Sobrevivência dos vagalumes
É quarta-feira, meio-dia em ponto, quando a artista Maria Montero se posiciona diante de um pedestal sob o sol a pino na Praça da Sé, em São Paulo. O microfone é ligado, ela abre o livro Sobrevivência dos Vagalumes (2009) e lê para os passantes o último capítulo do ensaio de Georges Didi-Huberman, que discorre sobre a sobrevivência da ação política na forma de “luminescências erráticas, dançantes, intocáveis e resistentes ao mundo do terror”. 

Se Benjamin reflete sobre a extinção da arte de narrar histórias na Europa entreguerras, Didi-Huberman vasculha os motivos que levaram o cineasta Pier Paolo Pasolini a relacionar o desaparecimento dos vagalumes, devido à poluição dos rios, com a permanência do fascismo na Itália.
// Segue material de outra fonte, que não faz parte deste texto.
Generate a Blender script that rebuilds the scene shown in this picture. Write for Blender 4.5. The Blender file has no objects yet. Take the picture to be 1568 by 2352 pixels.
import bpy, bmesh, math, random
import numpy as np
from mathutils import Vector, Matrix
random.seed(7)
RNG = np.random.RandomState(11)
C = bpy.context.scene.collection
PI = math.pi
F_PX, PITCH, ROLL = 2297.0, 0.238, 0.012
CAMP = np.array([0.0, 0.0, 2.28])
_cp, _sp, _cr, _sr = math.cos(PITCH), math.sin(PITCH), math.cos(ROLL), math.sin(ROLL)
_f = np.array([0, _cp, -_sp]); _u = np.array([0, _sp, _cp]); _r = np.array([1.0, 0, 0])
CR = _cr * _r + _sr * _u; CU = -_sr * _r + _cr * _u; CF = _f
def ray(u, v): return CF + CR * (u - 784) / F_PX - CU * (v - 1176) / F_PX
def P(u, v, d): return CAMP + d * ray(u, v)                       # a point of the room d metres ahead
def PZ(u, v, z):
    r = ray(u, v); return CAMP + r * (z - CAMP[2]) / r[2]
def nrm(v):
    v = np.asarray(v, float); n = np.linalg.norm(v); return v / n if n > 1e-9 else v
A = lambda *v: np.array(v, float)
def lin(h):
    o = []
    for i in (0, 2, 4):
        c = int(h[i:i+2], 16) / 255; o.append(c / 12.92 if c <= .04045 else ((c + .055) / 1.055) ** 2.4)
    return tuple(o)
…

Nas palavras de Pasolini (O Artigo dos Vagalumes, 1975), o clarão errático, a chama de desejo, de arte e de poesia, encarnadas nesses seres luminescentes teriam sido “aniquilados pela luz feroz dos projetores do fascismo triunfante”. Seu desaparecimento teria ainda passado despercebido pelos “intelectuais mais avançados e os mais críticos”, em descuido similar ao que vimos acontecer com o avanço conservador das últimas eleições presidenciais no Brasil e nos EUA. 

Voltamos, então, à voz amplificada de Maria Montero que irradia na Praça. Antes de nos perguntarmos se sua presença se impõe com autoridade sobre os passantes – como ocorre com a ofuscante claridade gerada pelos projetores de showmícios e oratórias religiosas –, ou se o aparato tecnológico de sua performance documentada em vídeo possa ser confundido com olho pan-óptico das câmeras de vigilância do reino messiânico neofascista denunciado por Pasolini, devemos chegar até o final da leitura da artista.

Ereta e vermelha como um farol ao meio-dia, ela vê agitarem-se ao seu redor os moribundos, imigrantes, indigentes, loucos, drogados e poetas. Uma segunda câmera – na mão de um colaborador – documenta os espectadores. A edição final do trabalho Não Existe Ser Sem Fissura (2016), projetado meses depois na Sé Galeria, a poucos metros da Praça, mostra que a voz da artista predomina, mas não apaga as outras ao seu redor. O público da performance aparece em seus atos performáticos individuais: o barbeiro ambulante que agita as tesouras; a transexual sorridente que distribui panfletos; o andarilho que dança break.

Desligada a câmera ao ponto final da performance, Maria recebe um pedido que vem do público: “Eu também sou poeta. Você pode ler os meus, agora?” Embora essa segunda leitura, imprevista, não tenha sido incluída na edição final do trabalho, ela confirma o que leu no livro – “o grande narrador está sempre enraizado no povo”. É, portanto, com a leitura desse caderno de poemas que Maria Montero se afirma como narrador ou como um vagalume sobrevivente.

Manifesto afetivo
Vagalumes iluminam-se para chamar, seduzir e copular. O sucesso no acasalamento está diretamente relacionado à sincronização dos padrões de piscar. O amor e os afetos são qualidades intrínsecas dessa semiótica luminescente, da qual compactuam os artistas – estejam eles em performances em praças públicas ou não.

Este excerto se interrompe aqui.